Né d'une admiration réciproque entre les trois artistes, Demise of Love navigue entre chaos structuré et douceur vénéneuse. L'EP a été mixé par la légende Alan Moulder, à qui l'on doit le son massif, dense et ciselé de groupes aussi essentiels que My Bloody Valentine, Nine Inch Nails ou Arctic Monkeys. Il apporte ici sa signature sonore inimitable, offrant à chacun des quatre titres un écrin rugueux mais lumineux. Strange Little Consequence ouvre les hostilités avec son introduction acide toute en basse saturée, ses couplets indus portés par une voix grave et râpeuse à la Trent Reznor et son refrain électro-pop flamboyant, presque 80's. Le morceau évoque « l'effondrement d'une relation à travers le désordre et les vestiges qu'elle laisse derrière elle », cette tension entre brutalité et éclat en devient l'incarnation sonore. Be A Man pousse encore plus loin l'agression jouissive. Titre uptempo, beat tranchant, saturation contrôlée, le tout convoque les fantômes de Ministry, Nine Inch Nails et Depeche Mode infusés d'une acid-techno brutale. Le morceau flirte même avec l'EDM et l'horror-rock digital mais la production millimétrée d'Avery, Greenwood et Moulder canalise cette énergie pour éviter la démonstration. Il en résulte un mur du son qui ne fait pas mal à la tête mais qui électrise la colonne vertébrale. C'est massif, physique et jubilatoire.

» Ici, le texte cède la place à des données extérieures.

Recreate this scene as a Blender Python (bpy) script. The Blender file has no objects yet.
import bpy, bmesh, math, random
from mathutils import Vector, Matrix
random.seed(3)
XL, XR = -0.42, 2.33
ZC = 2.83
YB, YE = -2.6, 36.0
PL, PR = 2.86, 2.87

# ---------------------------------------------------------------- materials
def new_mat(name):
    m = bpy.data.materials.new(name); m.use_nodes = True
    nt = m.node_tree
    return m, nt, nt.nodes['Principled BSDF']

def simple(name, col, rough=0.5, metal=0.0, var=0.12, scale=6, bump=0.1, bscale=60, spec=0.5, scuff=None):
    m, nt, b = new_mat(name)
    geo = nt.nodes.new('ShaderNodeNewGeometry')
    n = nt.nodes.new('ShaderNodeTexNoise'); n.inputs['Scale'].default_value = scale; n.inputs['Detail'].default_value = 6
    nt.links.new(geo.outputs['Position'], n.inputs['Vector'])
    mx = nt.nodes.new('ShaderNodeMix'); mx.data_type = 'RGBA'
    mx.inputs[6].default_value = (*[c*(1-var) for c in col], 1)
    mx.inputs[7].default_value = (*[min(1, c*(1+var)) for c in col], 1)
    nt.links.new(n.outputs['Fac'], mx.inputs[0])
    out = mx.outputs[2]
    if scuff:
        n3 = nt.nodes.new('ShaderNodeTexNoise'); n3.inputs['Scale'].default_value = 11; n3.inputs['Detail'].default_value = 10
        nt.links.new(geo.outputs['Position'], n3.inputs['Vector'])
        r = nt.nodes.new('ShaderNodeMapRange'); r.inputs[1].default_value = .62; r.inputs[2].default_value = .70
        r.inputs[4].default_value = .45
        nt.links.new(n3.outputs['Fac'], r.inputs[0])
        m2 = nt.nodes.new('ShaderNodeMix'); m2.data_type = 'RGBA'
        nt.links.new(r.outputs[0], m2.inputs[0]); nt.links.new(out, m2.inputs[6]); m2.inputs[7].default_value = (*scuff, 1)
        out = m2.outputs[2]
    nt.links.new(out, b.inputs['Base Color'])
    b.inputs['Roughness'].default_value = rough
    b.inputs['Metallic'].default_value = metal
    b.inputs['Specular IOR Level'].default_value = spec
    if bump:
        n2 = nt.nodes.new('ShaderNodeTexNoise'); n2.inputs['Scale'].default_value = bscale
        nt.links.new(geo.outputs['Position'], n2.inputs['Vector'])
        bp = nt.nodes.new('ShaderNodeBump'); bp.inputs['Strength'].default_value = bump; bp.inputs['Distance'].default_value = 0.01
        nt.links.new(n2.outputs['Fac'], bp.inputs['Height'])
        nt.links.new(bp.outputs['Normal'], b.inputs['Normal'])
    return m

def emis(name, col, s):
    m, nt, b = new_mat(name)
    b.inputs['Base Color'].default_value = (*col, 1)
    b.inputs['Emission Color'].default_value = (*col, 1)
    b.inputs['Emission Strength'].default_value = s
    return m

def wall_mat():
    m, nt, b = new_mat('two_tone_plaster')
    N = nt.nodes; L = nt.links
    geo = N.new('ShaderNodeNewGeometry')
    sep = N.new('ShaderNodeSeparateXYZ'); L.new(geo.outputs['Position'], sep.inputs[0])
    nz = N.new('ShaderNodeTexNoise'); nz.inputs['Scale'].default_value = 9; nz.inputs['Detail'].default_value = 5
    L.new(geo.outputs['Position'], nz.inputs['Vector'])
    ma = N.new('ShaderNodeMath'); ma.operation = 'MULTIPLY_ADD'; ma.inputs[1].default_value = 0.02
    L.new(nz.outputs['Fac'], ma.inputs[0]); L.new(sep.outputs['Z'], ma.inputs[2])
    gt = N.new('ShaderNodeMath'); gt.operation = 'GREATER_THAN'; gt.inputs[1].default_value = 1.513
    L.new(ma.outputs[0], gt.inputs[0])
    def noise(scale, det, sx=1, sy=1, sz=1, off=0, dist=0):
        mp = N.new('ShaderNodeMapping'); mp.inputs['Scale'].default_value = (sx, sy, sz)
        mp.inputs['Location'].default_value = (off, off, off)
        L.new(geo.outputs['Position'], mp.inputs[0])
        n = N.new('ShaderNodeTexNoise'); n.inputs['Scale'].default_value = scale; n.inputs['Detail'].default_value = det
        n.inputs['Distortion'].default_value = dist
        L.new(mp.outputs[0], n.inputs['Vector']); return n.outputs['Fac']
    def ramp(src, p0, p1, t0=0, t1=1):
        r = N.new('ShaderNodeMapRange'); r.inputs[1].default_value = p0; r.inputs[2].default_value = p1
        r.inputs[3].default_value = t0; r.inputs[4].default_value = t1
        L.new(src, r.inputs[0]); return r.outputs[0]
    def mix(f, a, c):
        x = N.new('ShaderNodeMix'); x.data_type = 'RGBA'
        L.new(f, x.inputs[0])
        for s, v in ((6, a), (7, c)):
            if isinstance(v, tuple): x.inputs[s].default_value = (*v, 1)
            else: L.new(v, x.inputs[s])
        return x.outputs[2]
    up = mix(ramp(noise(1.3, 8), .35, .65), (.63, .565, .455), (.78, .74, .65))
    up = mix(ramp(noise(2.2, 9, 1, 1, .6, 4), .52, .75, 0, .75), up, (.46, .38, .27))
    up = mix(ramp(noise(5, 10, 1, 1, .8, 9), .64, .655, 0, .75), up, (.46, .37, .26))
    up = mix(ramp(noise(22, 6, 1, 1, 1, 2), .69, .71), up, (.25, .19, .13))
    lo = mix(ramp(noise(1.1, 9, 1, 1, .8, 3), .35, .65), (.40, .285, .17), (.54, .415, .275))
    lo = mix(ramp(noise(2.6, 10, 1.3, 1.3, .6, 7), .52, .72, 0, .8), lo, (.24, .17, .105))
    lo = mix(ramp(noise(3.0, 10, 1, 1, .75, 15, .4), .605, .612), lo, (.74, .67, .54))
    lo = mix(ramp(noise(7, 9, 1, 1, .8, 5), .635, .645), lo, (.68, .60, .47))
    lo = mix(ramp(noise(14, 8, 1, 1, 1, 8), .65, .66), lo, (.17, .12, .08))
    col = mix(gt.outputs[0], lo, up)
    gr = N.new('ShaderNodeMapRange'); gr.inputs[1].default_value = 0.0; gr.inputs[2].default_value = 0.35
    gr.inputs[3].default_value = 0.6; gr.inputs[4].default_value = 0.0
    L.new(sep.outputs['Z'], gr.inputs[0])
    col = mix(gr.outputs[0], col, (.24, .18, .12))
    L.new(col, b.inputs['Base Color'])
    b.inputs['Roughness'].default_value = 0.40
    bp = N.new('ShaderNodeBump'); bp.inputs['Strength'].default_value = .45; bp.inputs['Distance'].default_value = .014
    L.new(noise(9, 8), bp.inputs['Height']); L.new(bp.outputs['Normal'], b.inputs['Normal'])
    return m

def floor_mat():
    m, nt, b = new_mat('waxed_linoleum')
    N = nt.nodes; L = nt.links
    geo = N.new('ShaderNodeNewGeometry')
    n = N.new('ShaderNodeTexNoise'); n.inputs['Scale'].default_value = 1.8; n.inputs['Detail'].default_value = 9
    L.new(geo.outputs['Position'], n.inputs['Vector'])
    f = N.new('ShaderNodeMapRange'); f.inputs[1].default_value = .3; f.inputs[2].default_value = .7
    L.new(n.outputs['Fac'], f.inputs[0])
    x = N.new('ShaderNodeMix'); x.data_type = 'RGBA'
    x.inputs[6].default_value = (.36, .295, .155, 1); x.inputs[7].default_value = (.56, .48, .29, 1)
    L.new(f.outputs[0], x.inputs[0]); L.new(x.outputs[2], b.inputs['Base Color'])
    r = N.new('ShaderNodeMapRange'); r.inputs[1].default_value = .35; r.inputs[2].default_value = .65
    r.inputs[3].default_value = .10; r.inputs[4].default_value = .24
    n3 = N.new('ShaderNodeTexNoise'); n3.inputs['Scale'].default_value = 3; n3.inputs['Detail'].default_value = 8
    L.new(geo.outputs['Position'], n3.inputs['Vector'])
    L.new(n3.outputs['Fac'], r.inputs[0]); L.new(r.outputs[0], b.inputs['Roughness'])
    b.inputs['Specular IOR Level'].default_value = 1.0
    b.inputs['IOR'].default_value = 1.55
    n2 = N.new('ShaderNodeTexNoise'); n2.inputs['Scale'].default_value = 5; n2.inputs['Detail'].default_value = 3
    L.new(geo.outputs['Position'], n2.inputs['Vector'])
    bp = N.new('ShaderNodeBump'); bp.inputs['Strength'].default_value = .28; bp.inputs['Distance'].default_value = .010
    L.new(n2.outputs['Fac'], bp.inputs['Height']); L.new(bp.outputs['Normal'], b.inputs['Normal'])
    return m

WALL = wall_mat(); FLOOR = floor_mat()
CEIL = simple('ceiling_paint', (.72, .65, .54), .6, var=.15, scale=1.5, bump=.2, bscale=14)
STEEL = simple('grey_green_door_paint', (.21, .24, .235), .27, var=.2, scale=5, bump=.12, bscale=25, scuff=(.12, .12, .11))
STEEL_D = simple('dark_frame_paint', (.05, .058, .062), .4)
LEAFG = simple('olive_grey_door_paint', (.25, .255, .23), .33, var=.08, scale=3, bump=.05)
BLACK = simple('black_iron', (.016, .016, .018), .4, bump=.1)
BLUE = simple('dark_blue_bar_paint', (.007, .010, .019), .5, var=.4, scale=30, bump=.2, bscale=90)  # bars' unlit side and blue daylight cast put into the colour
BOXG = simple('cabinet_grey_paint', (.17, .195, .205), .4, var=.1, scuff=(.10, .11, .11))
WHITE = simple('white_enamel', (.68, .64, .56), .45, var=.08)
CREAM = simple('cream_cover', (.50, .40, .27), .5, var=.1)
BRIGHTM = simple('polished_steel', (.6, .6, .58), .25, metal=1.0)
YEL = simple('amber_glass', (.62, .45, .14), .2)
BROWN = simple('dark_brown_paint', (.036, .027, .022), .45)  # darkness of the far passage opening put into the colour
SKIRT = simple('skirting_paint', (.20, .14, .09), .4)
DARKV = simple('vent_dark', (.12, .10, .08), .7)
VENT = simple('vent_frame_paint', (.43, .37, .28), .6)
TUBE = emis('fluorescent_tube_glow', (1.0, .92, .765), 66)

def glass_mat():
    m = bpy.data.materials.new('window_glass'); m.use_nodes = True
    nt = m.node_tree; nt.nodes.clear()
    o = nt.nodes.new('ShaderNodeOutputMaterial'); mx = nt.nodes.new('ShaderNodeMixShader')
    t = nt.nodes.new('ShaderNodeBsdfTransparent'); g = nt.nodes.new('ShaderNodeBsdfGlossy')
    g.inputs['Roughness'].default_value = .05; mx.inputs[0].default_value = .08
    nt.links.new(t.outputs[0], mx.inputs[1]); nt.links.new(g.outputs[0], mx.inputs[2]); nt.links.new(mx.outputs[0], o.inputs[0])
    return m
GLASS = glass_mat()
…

En contrepoint, Carry The Blame s'ouvre dans une atmosphère brumeuse, avec des chœurs vaporeux, des voix trafiquées et un chant pop plus frontal. La douceur est là, mais elle flotte au-dessus de beats acérés. On retrouve cette esthétique paradoxale, une mélancolie diffuse qui n'adoucit jamais complètement l'âpreté de la production. Enfin, Liked I Loved You referme l'EP sur une note résolument contemporaine. Oubliés les parfums 80's ou 90's des premières plages, ce titre est 100% millésimé 2025 : voix auto-tunée, beat étouffé, production subtilement glitchée. Demise Of Love s'invitent sur le terrain de Sega Bodega et AG Cook, les tenants d'une pop hypermoderne qui ne cherche ni à plaire ni à choquer mais à troubler l'écoute. Certains y verront une rupture, d'autres un épilogue. Dans tous les cas, cette dernière sucrerie électro ne surjoue jamais sa douceur et ose le ralenti après la tornade.
Si l'on retrouve sur Demise Of Love la patte des trois artistes, synthés vertigineux, refrains irrésistibles et intensité saisissante, le résultat dépasse la somme de ses parties. Il frappe par son originalité, sa densité et sa vitalité. Ces quatre titres possèdent la fougue des jeunes groupes novateurs mais sont exécutés avec la maîtrise de producteurs chevronnés. Notre seule frustration : la durée. Mais la musique c'est comme l'amour, parfois c'est super même quand ça ne dure que 12 minutes et 43 secondes.